◆ **GIVEN TASK**: Starting with the first line of the data below, copy each line up to and including the one containing "random.seed(7)". Pictures stay out.

◆ **SUPPLIED INFORMATION**:
###

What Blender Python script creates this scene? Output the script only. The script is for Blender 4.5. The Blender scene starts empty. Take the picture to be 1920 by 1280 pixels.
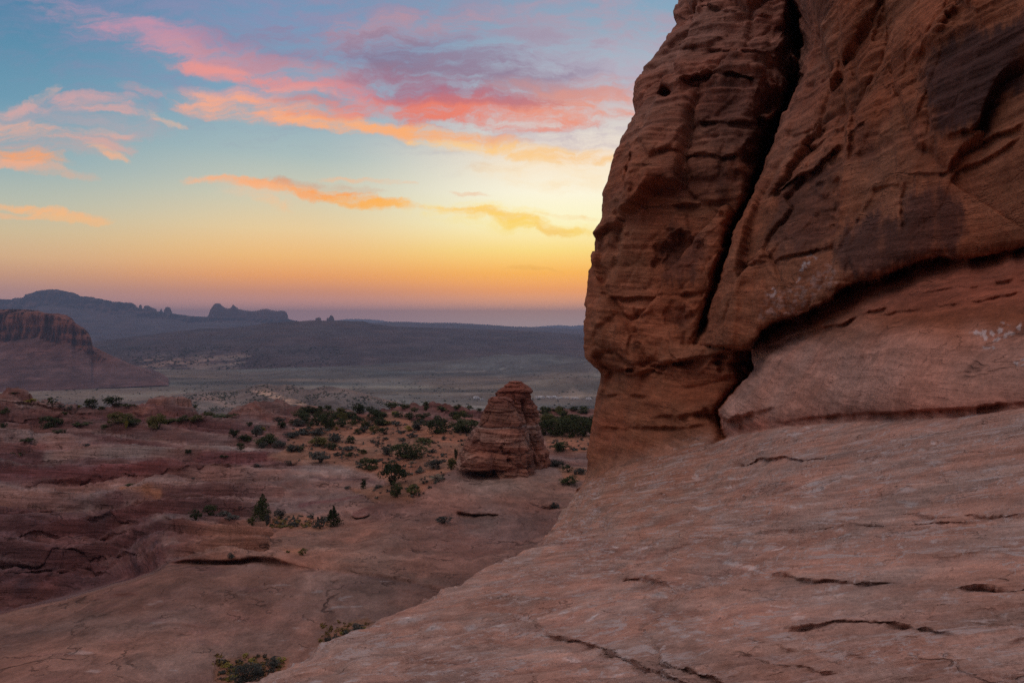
import bpy, math, random
import numpy as np
SC = bpy.context.scene
COL = SC.collection
random.seed(7)

# ---------------------------------------------------------------- camera
# 24 mm lens on a 36 mm sensor, level, slight downward shift.
F, U0, V0 = 1280.0, 960.0, 608.0
cam = bpy.data.cameras.new("camera"); camo = bpy.data.objects.new("camera", cam); COL.objects.link(camo)
cam.lens = 24; cam.sensor_width = 36; cam.shift_y = -32.0/1920.0
cam.clip_start = 0.05; cam.clip_end = 90000
camo.location = (0, 0, 0); camo.rotation_euler = (math.radians(90), 0, 0)
SC.camera = camo

# ---------------------------------------------------------------- colour helpers
def lin(c):
    out = []
    for x in c[:3]:
        x = x/255.0
        out.append(x/12.92 if x <= 0.04045 else ((x+0.055)/1.055)**2.4)
    return tuple(out)+(1.0,)

class NT:
    """small helper round a node tree"""
    def __init__(s, tree): s.t = tree; s.n = tree.nodes; s.l = tree.links
    def new(s, typ, **kw):
        n = s.n.new(typ)
        for k, v in kw.items(): setattr(n, k, v)
        return n
    def put(s, sock, v):
        if isinstance(v, bpy.types.NodeSocket): s.l.new(v, sock)
        else: sock.default_value = v
    def m(s, op, a, b=None, c=None, clamp=False):
        n = s.new('ShaderNodeMath', operation=op); n.use_clamp = clamp
        for i, v in enumerate((a, b, c)):
            if v is not None: s.put(n.inputs[i], v)
        return n.outputs[0]
    def vm(s, op, a, b=None, out=0):
        n = s.new('ShaderNodeVectorMath', operation=op)
        s.put(n.inputs[0], a)
        if b is not None: s.put(n.inputs['Scale'] if op == 'SCALE' else n.inputs[1], b)
        return n.outputs[out]
    def comb(s, x, y, z):
        n = s.new('ShaderNodeCombineXYZ')
        for i, v in enumerate((x, y, z)): s.put(n.inputs[i], v)
        return n.outputs[0]
    def noise(s, vec, scale, detail=4, rough=.5, dist=0, color=False):
        n = s.new('ShaderNodeTexNoise'); s.put(n.inputs['Vector'], vec)
        n.inputs['Scale'].default_value = scale; n.inputs['Detail'].default_value = detail
        n.inputs['Roughness'].default_value = rough; n.inputs['Distortion'].default_value = dist
        return n.outputs['Color' if color else 'Fac']
    def rng(s, v, a, b, c=0., d=1., smooth=True):
        n = s.new('ShaderNodeMapRange'); n.interpolation_type = 'SMOOTHSTEP' if smooth else 'LINEAR'
        s.put(n.inputs['Value'], v)
        for k, x in zip(('From Min', 'From Max', 'To Min', 'To Max'), (a, b, c, d)): s.put(n.inputs[k], x)
        return n.outputs['Result']
    def mix(s, fac, a, b, mode='MIX'):
        n = s.new('ShaderNodeMix', data_type='RGBA', blend_type=mode)
        s.put(n.inputs[0], fac); s.put(n.inputs[6], a); s.put(n.inputs[7], b)
        return n.outputs[2]
    def ramp(s, fac, stops):
        n = s.new('ShaderNodeValToRGB'); s.put(n.inputs[0], fac)
        e = n.color_ramp.elements
        while len(e) > 1: e.remove(e[-1])
        e[0].position = stops[0][0]; e[0].color = stops[0][1]
        for p, c in stops[1:]:
            x = e.new(p); x.color = c
        return n.outputs[0]

# ---------------------------------------------------------------- sky
SUN_AZ, SUN_EL = 8.0, 1.0          # where the sun has just gone down, behind the cliff
AMBIENT = 1.0
w = bpy.data.worlds.new("World"); SC.world = w; w.use_nodes = True
T = NT(w.node_tree); T.n.clear()
wo = T.new('ShaderNodeOutputWorld'); bg = T.new('ShaderNodeBackground'); T.l.new(bg.outputs[0], wo.inputs[0])
tc = T.new('ShaderNodeTexCoord'); D = tc.outputs['Generated']
sp = T.new('ShaderNodeSeparateXYZ'); T.l.new(D, sp.inputs[0]); dx, dy, dz = sp.outputs
hl = T.m('SQRT', T.m('ADD', T.m('MULTIPLY', dx, dx), T.m('MULTIPLY', dy, dy)))
el = T.m('DIVIDE', dz, T.m('MAXIMUM', hl, 1e-3))                    # tangent of elevation
az = T.m('MULTIPLY', T.m('ARCTAN2', dx, dy), 57.29578)
az = T.m('ABSOLUTE', T.m('SUBTRACT', az, SUN_AZ))                   # degrees from the sunset
ELM = 1.2
HAZE_D, HAZE_TOP, HAZE_R = 1.2e-4, 380.0, 19000.0
def through(t, c, strength=.88, air=(.075,.085,.13)):
    """radiance of the sky beyond the haze layer for the colour seen through it at elevation tangent t"""
    T_ = math.exp(-HAZE_D*min(HAZE_TOP/max(t, 1e-4), HAZE_R)); k = 1-strength*(1-T_)
    return tuple(max(.01, (x-(1-k)*a)/k) for x, a in zip(c[:3], air))+(1.0,)
e01 = T.m('DIVIDE', el, ELM, clamp=True)
def skyramp(k, stops, top):
    # stops: (pixel row, colour) for a column whose 1/cos(azimuth) is k
    s = [(max(0, (V0-v)/F/k/ELM), through((V0-v)/F/k, lin(c))) for v, c in stops]
    s += [(0.62, lin(top[0])), (1.0, lin(top[1]))]
    return T.ramp(e01, s)
rl = skyramp(1.25, [(608,(158,132,138)),(575,(162,128,130)),(545,(172,134,128)),(515,(196,150,122)),(480,(212,174,134)),(430,(206,188,152)),(370,(180,188,174)),(290,(140,172,182)),(180,(106,152,176)),(60,(86,138,168)),(-80,(62,118,160))], ((140,148,172),(186,172,174)))
rm = skyramp(1.05, [(608,(172,136,142)),(575,(180,134,130)),(548,(202,140,114)),(518,(234,160,98)),(480,(242,188,118)),(430,(236,206,154)),(370,(212,206,178)),(290,(172,190,188)),(180,(132,168,190)),(60,(118,158,188)),(-80,(100,140,178))], ((146,152,176),(186,172,174)))
rr = skyramp(1.0, [(608,(186,156,150)),(575,(206,148,122)),(545,(240,160,96)),(512,(255,184,84)),(470,(255,222,130)),(420,(255,247,196)),(360,(255,248,222)),(290,(246,230,210)),(180,(186,190,200)),(60,(142,172,192)),(-80,(112,150,184))], ((150,156,178),(186,172,174)))
rb = T.ramp(e01, [(0,lin((70,58,60))),(.08,lin((104,86,88))),(.2,lin((134,114,112))),(.4,lin((160,142,142))),(.7,lin((172,156,158))),(1,lin((186,172,174)))])
s1 = T.mix(T.rng(az, 4, 26), rr, rm)
s1 = T.mix(T.rng(az, 24, 48), s1, rl)
s1 = T.mix(T.rng(az, 75, 130), s1, rb)
# clouds, laid out on the sky dome by direction (tangent plane towards the view)
yy = T.m('MAXIMUM', dy, 0.08)
cp = T.comb(T.m('DIVIDE', dx, yy), T.m('DIVIDE', dz, yy), 0.0)
def cpix(u, v): return ((u-U0)/F, (V0-v)/F, 0.0)
wn = T.noise(cp, 6.5, 7, .62, color=True)
wn2 = T.vm('SUBTRACT', wn, (.5,.5,.5))
cw = T.vm('ADD', cp, T.vm('MULTIPLY', wn2, (.14,.06,0)))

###

◆ **PROBLEM SOLUTION**:
What Blender Python script creates this scene? Output the script only. The script is for Blender 4.5. The Blender scene starts empty. Take the picture to be 1920 by 1280 pixels.
import bpy, math, random
import numpy as np
SC = bpy.context.scene
COL = SC.collection
random.seed(7)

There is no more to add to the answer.